Work instructions — Leave out the pictures and transcribe everything else exactly.
--- --- ---
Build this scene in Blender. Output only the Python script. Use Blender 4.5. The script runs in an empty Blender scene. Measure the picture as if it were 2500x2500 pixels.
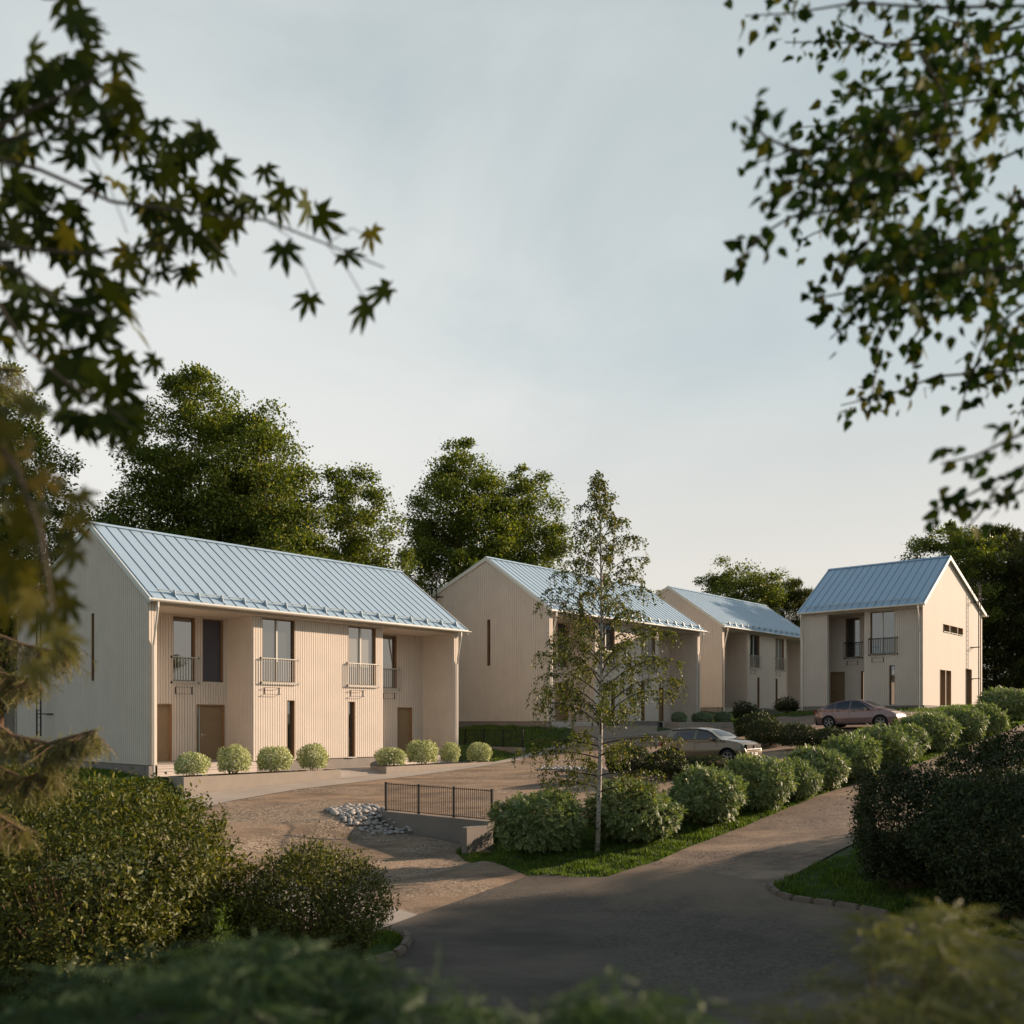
import bpy, bmesh, math, random
import numpy as np
from mathutils import Vector, Matrix
SC = bpy.context.scene
COL = SC.collection
R = math.radians
F = 2280.0; HY = 1761.0; EYE = 1.55          # focal length and horizon of the photo (its 2500 px frame), eye height
# ------------------------------------------------------------------ camera
cam = bpy.data.cameras.new('camera'); camo = bpy.data.objects.new('camera', cam); COL.objects.link(camo)
camo.location = (0, 0, EYE); camo.rotation_euler = (R(90), 0, 0)
cam.sensor_width = 36; cam.lens = F/2500*36; cam.shift_y = (HY-1250)/2500
cam.clip_start = .05; cam.clip_end = 2000
cam.dof.use_dof = True; cam.dof.focus_distance = 36; cam.dof.aperture_fstop = 1.9
SC.camera = camo
# ------------------------------------------------------------------ light
SUNDIR = Vector((2.02, .86, .74)).normalized()
elev = math.asin(SUNDIR.z); azim = math.atan2(SUNDIR.x, SUNDIR.y)
sl = bpy.data.lights.new('sun', 'SUN'); so = bpy.data.objects.new('sun', sl); COL.objects.link(so)
sl.energy = 5.0; sl.angle = R(.9); sl.color = (1, .75, .55)
so.rotation_euler = SUNDIR.to_track_quat('Z', 'Y').to_euler(); so.location = (60, 30, 40)
w = bpy.data.worlds.new("World"); SC.world = w; w.use_nodes = True
nt = w.node_tree; nd = nt.nodes; lk = nt.links; nd.clear()
out = nd.new('ShaderNodeOutputWorld'); bg = nd.new('ShaderNodeBackground'); bg.inputs[1].default_value = .0605
sky = nd.new('ShaderNodeTexSky'); sky.sky_type = 'NISHITA'; sky.sun_disc = False
sky.sun_elevation = elev; sky.sun_rotation = azim; sky.air_density = 1.0; sky.dust_density = 2.0; sky.ozone_density = 1.5
tc = nd.new('ShaderNodeTexCoord'); sep = nd.new('ShaderNodeSeparateXYZ'); lk.new(tc.outputs['Generated'], sep.inputs[0])
mp = nd.new('ShaderNodeMapping'); mp.inputs['Scale'].default_value = (1.2, 1.2, 2.2); mp.inputs['Location'].default_value = (.35, .2, .4)
lk.new(tc.outputs['Generated'], mp.inputs[0])
no = nd.new('ShaderNodeTexNoise'); no.inputs['Scale'].default_value = 1.6; no.inputs['Detail'].default_value = 7; no.inputs['Roughness'].default_value = .55
no.inputs['Distortion'].default_value = .5
lk.new(mp.outputs[0], no.inputs['Vector'])
r1 = nd.new('ShaderNodeValToRGB'); e = r1.color_ramp.elements      # veil of cloud: colour by height
e[0].position = 0.0; e[0].color = (7.9, 7.3, 6.4, 1); e[1].position = .62; e[1].color = (4.45, 5.2, 5.45, 1)
m = r1.color_ramp.elements.new(.16); m.color = (7.5, 7.2, 6.65, 1)
m = r1.color_ramp.elements.new(.36); m.color = (5.2, 5.95, 6.15, 1)
lk.new(sep.outputs[2], r1.inputs[0])
r2 = nd.new('ShaderNodeValToRGB'); e = r2.color_ramp.elements
e[0].position = .40; e[0].color = (0, 0, 0, 1); e[1].position = .70; e[1].color = (1, 1, 1, 1)
lk.new(no.outputs[0], r2.inputs[0])
mc = nd.new('ShaderNodeMix'); mc.data_type = 'RGBA'; mc.inputs['B'].default_value = (8.6, 8.4, 8.0, 1)
mm = nd.new('ShaderNodeMath'); mm.operation = 'MULTIPLY'; mm.inputs[1].default_value = .38
lk.new(r2.outputs[0], mm.inputs[0]); lk.new(mm.outputs[0], mc.inputs['Factor']); lk.new(r1.outputs[0], mc.inputs['A'])
ms = nd.new('ShaderNodeMix'); ms.data_type = 'RGBA'; ms.inputs['Factor'].default_value = .93
lk.new(sky.outputs[0], ms.inputs['A']); lk.new(mc.outputs['Result'], ms.inputs['B'])
# a broad bright bank of cloud low on the left
cb = nd.new('ShaderNodeVectorMath'); cb.operation = 'DOT_PRODUCT'; cb.inputs[1].default_value = tuple(Vector((-.30, .90, .33)).normalized())
nv = nd.new('ShaderNodeVectorMath'); nv.operation = 'NORMALIZE'; lk.new(tc.outputs['Generated'], nv.inputs[0]); lk.new(nv.outputs[0], cb.inputs[0])
c2_ = nd.new('ShaderNodeMath'); c2_.operation = 'MULTIPLY_ADD'; c2_.inputs[1].default_value = .10; lk.new(no.outputs[0], c2_.inputs[0]); lk.new(cb.outputs['Value'], c2_.inputs[2])
cr = nd.new('ShaderNodeMapRange'); cr.interpolation_type = 'SMOOTHSTEP'; cr.inputs['From Min'].default_value = .975; cr.inputs['From Max'].default_value = 1.055; cr.inputs['To Max'].default_value = .5; lk.new(c2_.outputs[0], cr.inputs['Value'])
mq = nd.new('ShaderNodeMix'); mq.data_type = 'RGBA'; mq.inputs['B'].default_value = (8.6, 8.45, 8.1, 1); lk.new(cr.outputs[0], mq.inputs['Factor']); lk.new(ms.outputs['Result'], mq.inputs['A'])
# the sky opposite the low sun is dimmer and bluer than the bright cloud ahead
rb = nd.new('ShaderNodeValToRGB'); e = rb.color_ramp.elements; e[0].position = .10; e[0].color = (.56, .62, .67, 1); e[1].position = .56; e[1].color = (1, 1, 1, 1)
mr = nd.new('ShaderNodeMath'); mr.operation = 'MULTIPLY_ADD'; mr.inputs[1].default_value = .5; mr.inputs[2].default_value = .5
dt = nd.new('ShaderNodeVectorMath'); dt.operation = 'DOT_PRODUCT'; dt.inputs[1].default_value = (.30, .75, .59)
lk.new(tc.outputs['Generated'], dt.inputs[0]); lk.new(dt.outputs['Value'], mr.inputs[0]); lk.new(mr.outputs[0], rb.inputs[0])
mb_ = nd.new('ShaderNodeMix'); mb_.data_type = 'RGBA'; mb_.blend_type = 'MULTIPLY'; mb_.inputs['Factor'].default_value = 1
lk.new(mq.outputs['Result'], mb_.inputs['A']); lk.new(rb.outputs[0], mb_.inputs['B'])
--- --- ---
Solution below —
Build this scene in Blender. Output only the Python script. Use Blender 4.5. The script runs in an empty Blender scene. Measure the picture as if it were 2500x2500 pixels.
import bpy, bmesh, math, random
import numpy as np
from mathutils import Vector, Matrix
SC = bpy.context.scene
COL = SC.collection
R = math.radians
F = 2280.0; HY = 1761.0; EYE = 1.55          # focal length and horizon of the photo (its 2500 px frame), eye height
# ------------------------------------------------------------------ camera
cam = bpy.data.cameras.new('camera'); camo = bpy.data.objects.new('camera', cam); COL.objects.link(camo)
camo.location = (0, 0, EYE); camo.rotation_euler = (R(90), 0, 0)
cam.sensor_width = 36; cam.lens = F/2500*36; cam.shift_y = (HY-1250)/2500
cam.clip_start = .05; cam.clip_end = 2000
cam.dof.use_dof = True; cam.dof.focus_distance = 36; cam.dof.aperture_fstop = 1.9
SC.camera = camo
# ------------------------------------------------------------------ light
SUNDIR = Vector((2.02, .86, .74)).normalized()
elev = math.asin(SUNDIR.z); azim = math.atan2(SUNDIR.x, SUNDIR.y)
sl = bpy.data.lights.new('sun', 'SUN'); so = bpy.data.objects.new('sun', sl); COL.objects.link(so)
sl.energy = 5.0; sl.angle = R(.9); sl.color = (1, .75, .55)
so.rotation_euler = SUNDIR.to_track_quat('Z', 'Y').to_euler(); so.location = (60, 30, 40)
w = bpy.data.worlds.new("World"); SC.world = w; w.use_nodes = True
nt = w.node_tree; nd = nt.nodes; lk = nt.links; nd.clear()
out = nd.new('ShaderNodeOutputWorld'); bg = nd.new('ShaderNodeBackground'); bg.inputs[1].default_value = .0605
sky = nd.new('ShaderNodeTexSky'); sky.sky_type = 'NISHITA'; sky.sun_disc = False
sky.sun_elevation = elev; sky.sun_rotation = azim; sky.air_density = 1.0; sky.dust_density = 2.0; sky.ozone_density = 1.5
tc = nd.new('ShaderNodeTexCoord'); sep = nd.new('ShaderNodeSeparateXYZ'); lk.new(tc.outputs['Generated'], sep.inputs[0])
mp = nd.new('ShaderNodeMapping'); mp.inputs['Scale'].default_value = (1.2, 1.2, 2.2); mp.inputs['Location'].default_value = (.35, .2, .4)
lk.new(tc.outputs['Generated'], mp.inputs[0])
no = nd.new('ShaderNodeTexNoise'); no.inputs['Scale'].default_value = 1.6; no.inputs['Detail'].default_value = 7; no.inputs['Roughness'].default_value = .55
no.inputs['Distortion'].default_value = .5
lk.new(mp.outputs[0], no.inputs['Vector'])
r1 = nd.new('ShaderNodeValToRGB'); e = r1.color_ramp.elements      # veil of cloud: colour by height
e[0].position = 0.0; e[0].color = (7.9, 7.3, 6.4, 1); e[1].position = .62; e[1].color = (4.45, 5.2, 5.45, 1)
m = r1.color_ramp.elements.new(.16); m.color = (7.5, 7.2, 6.65, 1)
m = r1.color_ramp.elements.new(.36); m.color = (5.2, 5.95, 6.15, 1)
lk.new(sep.outputs[2], r1.inputs[0])
r2 = nd.new('ShaderNodeValToRGB'); e = r2.color_ramp.elements
e[0].position = .40; e[0].color = (0, 0, 0, 1); e[1].position = .70; e[1].color = (1, 1, 1, 1)
lk.new(no.outputs[0], r2.inputs[0])
mc = nd.new('ShaderNodeMix'); mc.data_type = 'RGBA'; mc.inputs['B'].default_value = (8.6, 8.4, 8.0, 1)
mm = nd.new('ShaderNodeMath'); mm.operation = 'MULTIPLY'; mm.inputs[1].default_value = .38
lk.new(r2.outputs[0], mm.inputs[0]); lk.new(mm.outputs[0], mc.inputs['Factor']); lk.new(r1.outputs[0], mc.inputs['A'])
ms = nd.new('ShaderNodeMix'); ms.data_type = 'RGBA'; ms.inputs['Factor'].default_value = .93
lk.new(sky.outputs[0], ms.inputs['A']); lk.new(mc.outputs['Result'], ms.inputs['B'])
# a broad bright bank of cloud low on the left
cb = nd.new('ShaderNodeVectorMath'); cb.operation = 'DOT_PRODUCT'; cb.inputs[1].default_value = tuple(Vector((-.30, .90, .33)).normalized())
nv = nd.new('ShaderNodeVectorMath'); nv.operation = 'NORMALIZE'; lk.new(tc.outputs['Generated'], nv.inputs[0]); lk.new(nv.outputs[0], cb.inputs[0])
c2_ = nd.new('ShaderNodeMath'); c2_.operation = 'MULTIPLY_ADD'; c2_.inputs[1].default_value = .10; lk.new(no.outputs[0], c2_.inputs[0]); lk.new(cb.outputs['Value'], c2_.inputs[2])
cr = nd.new('ShaderNodeMapRange'); cr.interpolation_type = 'SMOOTHSTEP'; cr.inputs['From Min'].default_value = .975; cr.inputs['From Max'].default_value = 1.055; cr.inputs['To Max'].default_value = .5; lk.new(c2_.outputs[0], cr.inputs['Value'])
mq = nd.new('ShaderNodeMix'); mq.data_type = 'RGBA'; mq.inputs['B'].default_value = (8.6, 8.45, 8.1, 1); lk.new(cr.outputs[0], mq.inputs['Factor']); lk.new(ms.outputs['Result'], mq.inputs['A'])
# the sky opposite the low sun is dimmer and bluer than the bright cloud ahead
rb = nd.new('ShaderNodeValToRGB'); e = rb.color_ramp.elements; e[0].position = .10; e[0].color = (.56, .62, .67, 1); e[1].position = .56; e[1].color = (1, 1, 1, 1)
mr = nd.new('ShaderNodeMath'); mr.operation = 'MULTIPLY_ADD'; mr.inputs[1].default_value = .5; mr.inputs[2].default_value = .5
dt = nd.new('ShaderNodeVectorMath'); dt.operation = 'DOT_PRODUCT'; dt.inputs[1].default_value = (.30, .75, .59)
lk.new(tc.outputs['Generated'], dt.inputs[0]); lk.new(dt.outputs['Value'], mr.inputs[0]); lk.new(mr.outputs[0], rb.inputs[0])
mb_ = nd.new('ShaderNodeMix'); mb_.data_type = 'RGBA'; mb_.blend_type = 'MULTIPLY'; mb_.inputs['Factor'].default_value = 1
lk.new(mq.outputs['Result'], mb_.inputs['A']); lk.new(rb.outputs[0], mb_.inputs['B'])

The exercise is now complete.